Now the 2025 results from two weeks ago have sent Democrats into a frenzy in the opposite direction. By any standard, the party had an excellent night in both the New Jersey and Virginia gubernatorial races. Just as President Biden depressed his party’s electoral performance in 2021, President Trump did so for the GOP this month. But keep in mind, these are both “indigo states,” blue but with some purple mixed in. In other words, Democrats should win there, absent some confounding factor. So it was hardly a sign of a political revolution taking place.
Nevertheless, many Democrats are in a euphoric mood, exemplified by bold talk of the party now having a chance to win extremely long-shot races in very red states and districts, places that don’t at all resemble indigo states like New Jersey and Virginia. But there remains a solid constituency of progressive online donors in the Democratic Party who are easily motivated by candidates with inspirational and aspirational appeals, or compelling backstories that might make them a good subject for a human-interest piece, but that scarcely make them serious contenders in major-league political contests.
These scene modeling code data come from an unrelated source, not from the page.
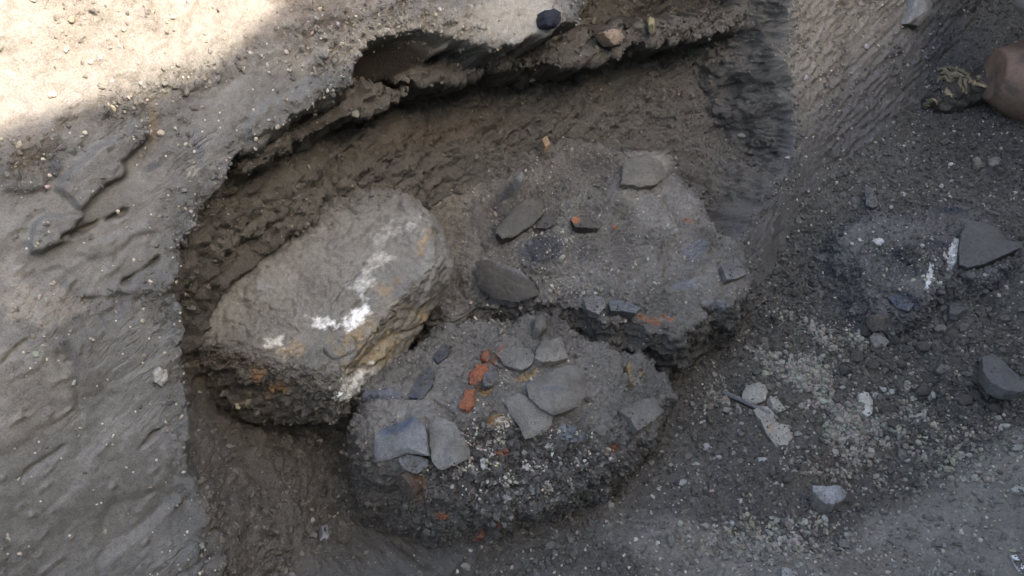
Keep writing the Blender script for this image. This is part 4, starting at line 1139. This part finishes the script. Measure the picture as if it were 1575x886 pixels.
# single ones the photograph lets you point at
for px, py, r, lab in (
        (1268, 799, 7, 'bright white oval pebble below the grey angular limestone'),
        (1173, 709, 8, 'white round pebble between the plaster plate and the limestone'),
        (1104, 703, 6, 'small white triangular pebble left of the white round pebble'),
        (1050, 744, 8, 'white curved chip lying on dark soil right of the soil lump'),
        (480, 800, 6, 'small white pebble just above the pale bluish flat stone'),
        (1126, 806, 7, 'white oblong pebble on the trampled ground below the dark clods'),
        (1097, 811, 6, 'bluish white chip left of the white oblong pebble'),
        (1163, 859, 7, 'pale cube-like pebble near the lower picture edge'),
        (1112, 586, 4, 'pale chip just above the left end of the thin rod'),
        (1388, 300, 6, 'white pebble above the low grey hump'),
        (1370, 320, 6, 'white square pebble on the upper slope of the low grey hump'),
        (1447, 286, 5, 'white pebble right of the upright thin flake'),
        (1512, 316, 4, 'white pebble above the tip of the triangular stone'),
        (1428, 474, 5, 'white oval pebble below the low grey hump'),
        (1436, 608, 6, 'white pebble on the black clods left of the slate-grey slab'),
        (1359, 600, 6, 'left one of two whitish pebbles above the white kidney-shaped plaster'),
        (1371, 604, 7, 'right one of two whitish pebbles above the white kidney-shaped plaster'),
        (730, 292, 4, 'pale chip at the end of the long crack on the soil block'),
        (697, 521, 4, 'white oval pebble on the saddle by the narrow dark blue sherd'),
        (944, 350, 5, 'tiny orange lump on the grey block'),
        (1141, 210, 7, 'pale pebble in the back of the hollow near its right corner'),
        (1332, 73, 6, 'white chip in the far stretch of the bank'),
        (1238, 120, 6, 'white chip at the corner of the hollow'),
        (940, 778, 6, 'white angular chip on the trampled ground below the soil lump'),
        (716, 872, 9, 'pale grey flake at the foot of the soil lump'),
        (1065, 622, 5, 'pale upright chip on the dark slope right of the soil lump'),
        (1001, 712, 6, 'pale chip on the dark slope below the pointed sherd'),
        (1085, 688, 8, 'greyish elongated pebble above the white triangular pebble'),
        (1118, 631, 8, 'pale pebble below the left end of the thin rod'),
        (1135, 632, 9, 'pale rounded pebble under the middle of the thin rod'),
        (1227, 668, 7, 'knobbly pebble touching the plaster plate'),
        (1420, 640, 7, 'greyish pebble left of the trampled ground'),
        (1565, 690, 9, 'pale pebble on the upper rim of the trampled ground'),
        (110, 30, 7, 'clay crumb in the sunlit top of the bank')):
    me = rock_mesh('pebble', int(px * 3 + py), (.40, .39, .36) if 'white' in lab else ((.40, .15, .08) if 'orange' in lab else ((.36, .30, .22) if 'clay' in lab else (.28, .265, .23))), dims=(1, .72, .55), amp=.4, planes=9, sub=3)
    set_stone('pebble', lab, 'pebble', px, py, r, me, rot=random.uniform(0, 6), sink=.25)
for px, py, r, lab in LIP:
    set_stone('stone', lab, 'stone', px, py, r, rock_mesh('stone', px, (.25, .235, .20), dims=(1, .8, .7), amp=.4, planes=9, sub=3), rot=1.0, sink=.4)
# the many pale pebbles: those of one patch look alike
LAND = [(1278, 760, 'the grey angular limestone'), (1332, 622, 'the white kidney-shaped plaster lump'), (1195, 665, 'the flat pale plaster plate'), (1160, 605, 'the crumbling heap-like plaster piece'), (1268, 799, 'the bright white oval pebble'),
        (1565, 865, 'the white paper scrap'), (1545, 575, 'the slate-grey slab'), (1352, 526, 'the pale wrinkled stone'), (1515, 380, 'the large triangular stone'), (1340, 302, 'the upright thin flake'), (1518, 249, 'the stones below the pot'),
        (1398, 466, 'the blue-black sherd'), (988, 636, 'the pointed grey sherd'), (1130, 415, 'the squarish rim stone'), (1218, 884, 'the bottom-edge stone'), (502, 816, 'the pale bluish flat stone'),
        (1126, 806, 'the white oblong pebble'), (1567, 751, 'the pale right-edge stone'), (1050, 744, 'the white curved chip'), (310, 700, 'the foot of the left bank'), (716, 872, 'the grey basal flake'), (1474, 474, 'the notched light flake')]
ORD = ['nearest', 'second nearest', 'third nearest', 'fourth nearest', 'fifth nearest', 'sixth nearest', 'seventh nearest', 'eighth nearest', 'ninth nearest', 'tenth nearest', 'eleventh nearest', 'twelfth nearest', 'thirteenth nearest', 'fourteenth nearest', 'fifteenth nearest', 'sixteenth nearest', 'seventeenth nearest', 'eighteenth nearest', 'nineteenth nearest', 'twentieth nearest', 'next farthest', 'third farthest', 'second farthest', 'farthest']
MANY = []


def strew(name, cat, what, grp, n, cx, cy, rx, ry, s0, s1, meshes, sink, spread):
    k = 0.0
    while k < n:
        a = random.gauss(cx, rx * spread); b = random.gauss(cy, ry * spread)
        if not (4 < a < 1571 and 4 < b < 882): continue
        h = hit(a, b)
        if h is None or h[2].split('.')[0] != 'ground': k += .2; continue
        r = random.uniform(s0, s1)
        o = set_stone(name, what, cat, a, b, r, random.choice(meshes), rot=random.uniform(0, 6), sink=sink, group=grp)
        if o: MANY.append((o, what, a, b, r))
        k += 1


for grp, n, cx, cy, rx, ry, s0, s1 in (
        ('pale pebbles in the plaster patch', 96, 1290, 620, 150, 100, 3.0, 6.0), ('pebbles on the trampled ground', 58, 1430, 790, 160, 100, 2.5, 5.5),
        ('pebbles along the gritty lower edge of the floor', 40, 1190, 825, 130, 50, 3.0, 6.0), ('pebbles on the dark slope below the grey block', 30, 1090, 660, 80, 110, 2.5, 4.5),
        ('pebbles at the far right', 30, 1440, 290, 150, 60, 2.2, 4.2), ('pebbles by the left bank', 12, 440, 810, 110, 60, 2.2, 4.0)):
    strew('pebble', 'pebble', 'small pale pebble', grp, n, cx, cy, rx, ry, s0, s1, PEB, .3, .55)
for grp, n, cx, cy, rx, ry, s0, s1 in (('black clods on the right', 60, 1440, 560, 110, 70, 6, 14), ('dark clods below the grey block', 30, 1210, 460, 70, 90, 5, 9), ('dark clods by the left bank', 30, 430, 760, 70, 60, 5, 9)):
    strew('clod', 'soil clod', 'dark soil clod', grp, n, cx, cy, rx, ry, s0, s1, CLODM, .35, .6)
_cells = {}
for o, what, a, b, r in MANY:
    d, k = min((math.hypot(a - x, b - y), k) for k, (x, y, _) in enumerate(LAND))
    x, y, nm = LAND[k]
    side = ('right of' if a > x else 'left of') if abs(a - x) > abs(b - y) else ('below' if b > y else 'above')
    _cells.setdefault((what, k, side), []).append((d, o))
for (what, k, side), lst in _cells.items():
    for i, (d, o) in enumerate(sorted(lst, key=lambda q: q[0])):
        o['label'] = f"{what}, {ORD[i] if i < len(ORD) else 'far out'} of those {side} {LAND[k][2]}"

# ================================================================== ROD, TIMBER, POT, PIPE
def tube(name, p0, p1, r0, r1, mat, n=14, rings=24, wob=0.0, parent=None, color=(.1, .1, .1)):
    p0 = np.array(p0); p1 = np.array(p1); d = p1 - p0; L_ = np.linalg.norm(d); d /= L_
    a = np.cross(d, [0, 0, 1.0]); a /= np.linalg.norm(a); b = np.cross(d, a)
    V = []
    for i in range(rings):
        t = i / (rings - 1); r = r0 + (r1 - r0) * t
        for j in range(n):
            f = 2 * math.pi * j / n
            V.append(p0 + d * L_ * t + (a * math.cos(f) + b * math.sin(f)) * r)
    V += [p0, p1]; V = np.array(V)
    if wob: V = V + wob * np.stack([fbm(V, 24, 3), fbm(V, 24, 3, seed=4), fbm(V, 24, 3, seed=8)], 1)
    F = []
    for i in range(rings - 1):
        for j in range(n):
            q = (i * n + j, i * n + (j + 1) % n, (i + 1) * n + (j + 1) % n, (i + 1) * n + j)
            F += [(q[0], q[1], q[2]), (q[0], q[2], q[3])]
    for j in range(n):
        F += [(rings * n, (j + 1) % n, j), (rings * n + 1, (rings - 1) * n + j, (rings - 1) * n + (j + 1) % n)]
    T = np.ones((len(V), 4)); T[:, :3] = color; T[:, 3] = .5
    me = mesh_np(name, V, F, mat, T); me.set_sharp_from_angle(angle=R(45))
    return link(name, me, parent), V


h0 = hit(1110, 606)[0]; h1 = hit(1183, 640)[0]
o, _ = tube('rod', h0 + np.array([0, 0, .012]), h1 + np.array([0, 0, .012]), .0065, .0062, M_ROCK, wob=.0015, color=(.15, .145, .14))
tag(o, 'thin straight grey rod lying across the plaster pieces', 'rod')

# split timber with yellow fibres
tm = bpy.data.objects.new('rotten_timber', None); COL.objects.link(tm)
q0 = hit(1430, 165)[0]; q1 = on_z(1535, 128, q0[2] + .06)
tm.location = q0; tag(tm, 'rotten dark timber topped with yellowish fibrous wood beside the pot', 'timber')
o, V = tube('log', q0 + np.array([0, 0, .01]), q1 + np.array([0, 0, .0]), .040, .075, M_SOIL, n=30, rings=60, wob=.016, color=(.05, .042, .034))
o.parent = tm; o.location = -Vector(q0)
bpy.context.view_layer.update(); DG = bpy.context.evaluated_depsgraph_get()
for k, (ax_, ay_, bx_, by_) in enumerate(((1440, 110, 1470, 108), (1446, 116, 1490, 118), (1458, 108, 1506, 122), (1470, 112, 1524, 134), (1484, 124, 1528, 141), (1490, 130, 1526, 142), (1462, 118, 1500, 134), (1454, 118, 1462, 150), (1460, 124, 1458, 146), (1444, 122, 1438, 131), (1474, 124, 1480, 142),
                                         (1486, 128, 1482, 145), (1424, 156, 1440, 160), (1422, 164, 1434, 158), (1496, 132, 1518, 138), (1450, 112, 1466, 126), (1440, 126, 1456, 120), (1505, 128, 1528, 143))):
    ha, hb = hit(ax_, ay_), hit(bx_, by_)
    if ha is None or hb is None: continue
    r_ = random.uniform(.004, .013)
    o, _ = tube('fibre', ha[0] + np.array([0, 0, .008]), hb[0] + np.array([0, 0, .006]), r_, r_ * random.uniform(.3, .8), M_ROCK, n=9, rings=26, wob=.011, color=tuple(np.array((.27, .215, .13)) * random.uniform(.4, 1.1)))
    o.parent = tm; o.location = -Vector(q0)

# brown clay pot lying on its side
def lathe(name, c, axis_, prof, mat, color, n=72, parent=None, tint=None, noise=.003):
    ax = np.array(axis_, float); ax /= np.linalg.norm(ax); a = np.cross(ax, [0, 0, 1.0]); a /= np.linalg.norm(a); b = np.cross(ax, a)
    prof = np.array(prof, float)
    k = len(prof); V = []
    for h, r in prof:
        for j in range(n):
            f = 2 * math.pi * j / n
            V.append(np.array(c) + ax * h + (a * math.cos(f) + b * math.sin(f)) * r)
    V = np.array(V); V = V + noise * np.stack([fbm(V, 9, 3), fbm(V, 9, 3, seed=4), fbm(V, 9, 3, seed=8)], 1)
    F = []
    for i in range(k - 1):
        for j in range(n):
            q = (i * n + j, i * n + (j + 1) % n, (i + 1) * n + (j + 1) % n, (i + 1) * n + j)
            F += [(q[0], q[1], q[2]), (q[0], q[2], q[3])]
    T = np.ones((len(V), 4)); T[:, :3] = color; T[:, 3] = .3
    if tint: tint(T, V)
    return link(name, mesh_np(name, V, F, mat, T), parent)


M_POT = earth('fired_clay', None, .55, .7, .8, (60, 260), spec=.3)
pc = on_z(1527, 113, .15)
def pot_tint(T, V):
    mixc(T, np.clip(.5 + fbm(V, 7, 3), 0, 1) * .5, (.20, .135, .10))
    mixc(T, sstep(.1, .5, fbm(V, 16, 4, .6, 4)) * .75, (.085, .07, .058))
pot = lathe('clay_pot', pc, (.90, -.12, -.06), [(.006, .001), (.002, .04), (.0, .074), (.002, .082), (.010, .086), (.035, .100), (.07, .120), (.12, .143), (.2, .168), (.28, .17), (.36, .15), (.42, .11), (.44, .10), (.46, .105), (.47, .10), (.45, .09), (.40, .09), (.3, .15), (.1, .12), (.02, .05), (.015, .001)], M_POT, (.19, .125, .09), tint=pot_tint, noise=.005)
tag(pot, 'brown fired clay pot on its side, cut by the right picture edge', 'pot')
pp = on_z(1606, 30, .34)
pipe = lathe('pipe', pp, (.12, .35, .8), [(.0, .001), (.004, .05), (.012, .085), (.03, .105), (.06, .115), (.10, .117), (.8, .117), (.8, .10), (.08, .10)], earth('pipe_plastic', None, .12, .45, .15, (30, 120)), (.26, .25, .24), noise=.0015)
tag(pipe, 'light grey rounded pipe end above the clay pot at the upper right corner', 'pipe')
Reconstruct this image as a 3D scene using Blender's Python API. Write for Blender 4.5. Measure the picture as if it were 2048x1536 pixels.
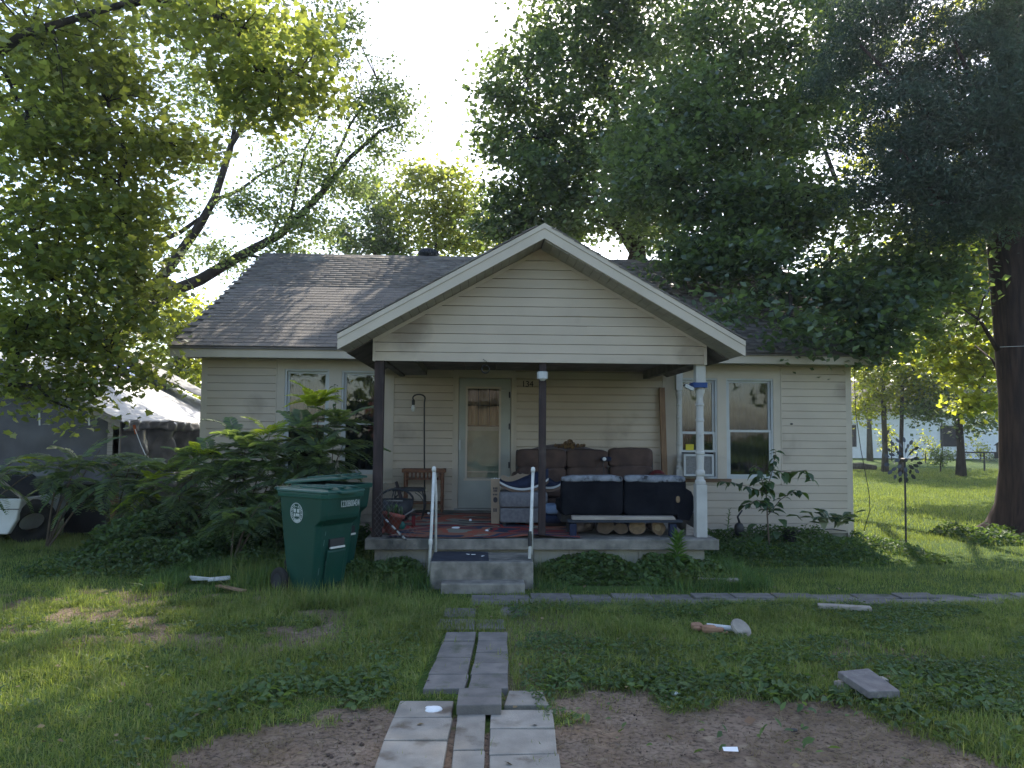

The latest twists all relate to President Trump. There are some tiny but visible cracks appearing in his previously rock-solid base of support, which has given him a dominion over the Republican Party unlike anything either party has seen since Franklin Roosevelt’s control over the Democrats not quite 100 years ago.
Trump has suddenly reversed long-standing positions on releasing the Jeffrey Epstein files and on selected tariffs for everyday grocery items. A few individual Republican members of Congress have started breaking with the president on certain matters, something that would be completely normal in past presidencies but had not happened in this one. Trump’s approval rating, which had been drifting downward at a slow pace, has started dropping more rapidly over the last six weeks.
Don’t get me wrong, I don’t think his base will ever abandon him. But things that were normal in previous presidencies are finally starting to happen to him. Last week in National Journal, George E. Condon Jr. drew connections between President George H.W. Bush and Trump, pointing out that in each case, the banalities of domestic policy and politics could not prevent a fascination with playing on the larger world stage. Condon contrasts how little Trump is meeting with actual Americans, elected or not, compared with foreign leaders.
Given how many times people have written Trump’s political obituary, or just said he is finally getting his comeuppance, more than a little caution is in order. The road for all second-term presidents gets bumpy; the surprising thing here is how long it has taken for those bumps to create fissures. If nothing else, it will remind Republicans that there is a finite date to the Trump presidency. It is not immortal, nor is it immune from larger forces shaping his last stint in office.